Há lutas ainda por fazer, mas não há uma ferida aberta na sociedade portuguesa sobre modelos de família ou o papel das mulheres. Por isso, a nova identidade salazarenta de Passos Coelho é apenas um exercício oportunismo político. É um político em busca de um papel e de uma agenda para o seu próprio protagonismo. Passos tem procurado persistentemente colocar-se como a figura tutelar de uma eventual aliança entre o PSD e Chega, caso ela seja essencial para que a direita se mantenha no poder. Este foi apenas mais um episódio dessa novela que, receio bem, vai continuar.

Mas nos próximos tempos, a aliança entre a direita liberal e a extrema-direita não será sobre identidades e costumes. Será sobre matérias bem mais prosaicas: trabalho e políticas sociais e económicas. No novo quadro político, o que está em debate são as questões do trabalho, dos rendimentos e dos apoios à iniciativa privada.

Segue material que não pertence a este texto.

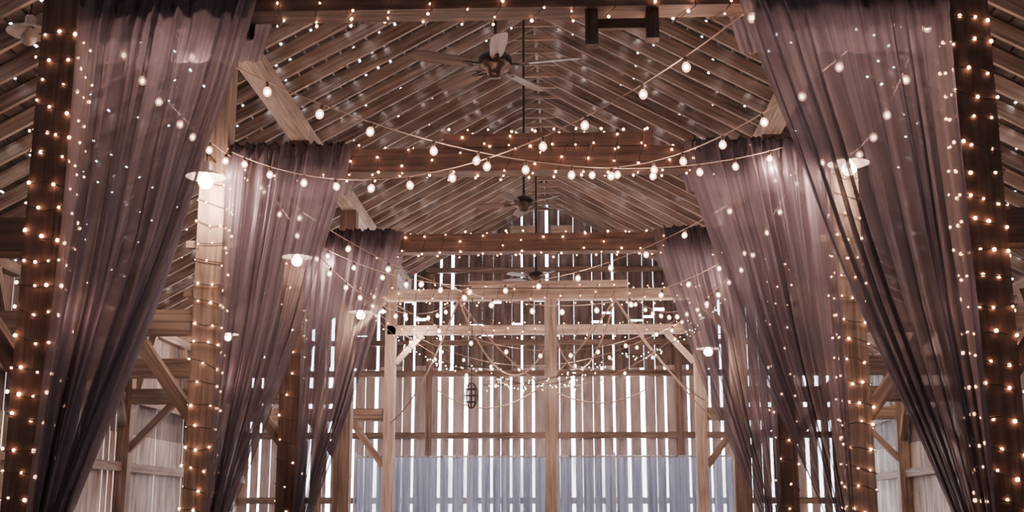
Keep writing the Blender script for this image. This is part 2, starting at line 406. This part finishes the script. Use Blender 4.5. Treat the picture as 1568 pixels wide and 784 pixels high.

Dados recentes do Eurostat mostram que Portugal é hoje o segundo país da União Europeia com maior número de contratos laborais precários, e sabemos que permanece há décadas no fundo da tabela europeia dos níveis salariais. É um país em que o trabalho é barato – e isso explica muitas das dificuldades da economia portuguesa e da emigração dos mais jovens. Portanto, o que interessa saber é se o PSD se vai apoiar na extrema-direita para reforçar uma legislação laboral que promove essa precariedade e manter os entraves à contratação colectiva. Saber se tenciona travar a subida do salário mínimo. E, agora que se esboça a nova teoria de que afinal o excedente orçamental deixado pelo PS é uma maldição, saber se os trabalhadores com funções públicas continuarão em perda salarial desde que a Troika aterrou no país.

E há uma segunda dimensão: saber se as alterações nas políticas sociais servem de alavanca a novas rentabilidades oferecidas ao sector privado, a serem asseguradas por contratos com o Estado. Isto é, trata-se de saber se o dinheiro dos contribuintes será encaminhado não para os serviços públicos, mas para o sector privado da saúde ou da educação. Saber se se avança com a privatização parcial da segurança social; se o IRS das famílias vai pagar as rendas galopantes dos senhorios; e se o orçamento das obras públicas – e o novo aeroporto – vão servir para assegurar lucros fáceis sem necessidade de investimento, inovação ou competitividade.

Nestas questões, o alinhamento entre PSD e Chega não titubeia, nem tropeça. Até arrisco uma hipótese: quanto maior for a contestação a essa agenda de manutenção de baixos salários e rentabilidades asseguradas, mais vozes se levantarão no campo da direita querendo fabricar guerras de costumes e identidades.

Mas o ciclo que temos pela frente é sobre desigualdade social. É uma disputa sobre a distribuição de rendimentos e da riqueza criada na economia: ou vai para aumentar os salários ou vai para assegurar rentabilidades sem risco. Não se distraiam.»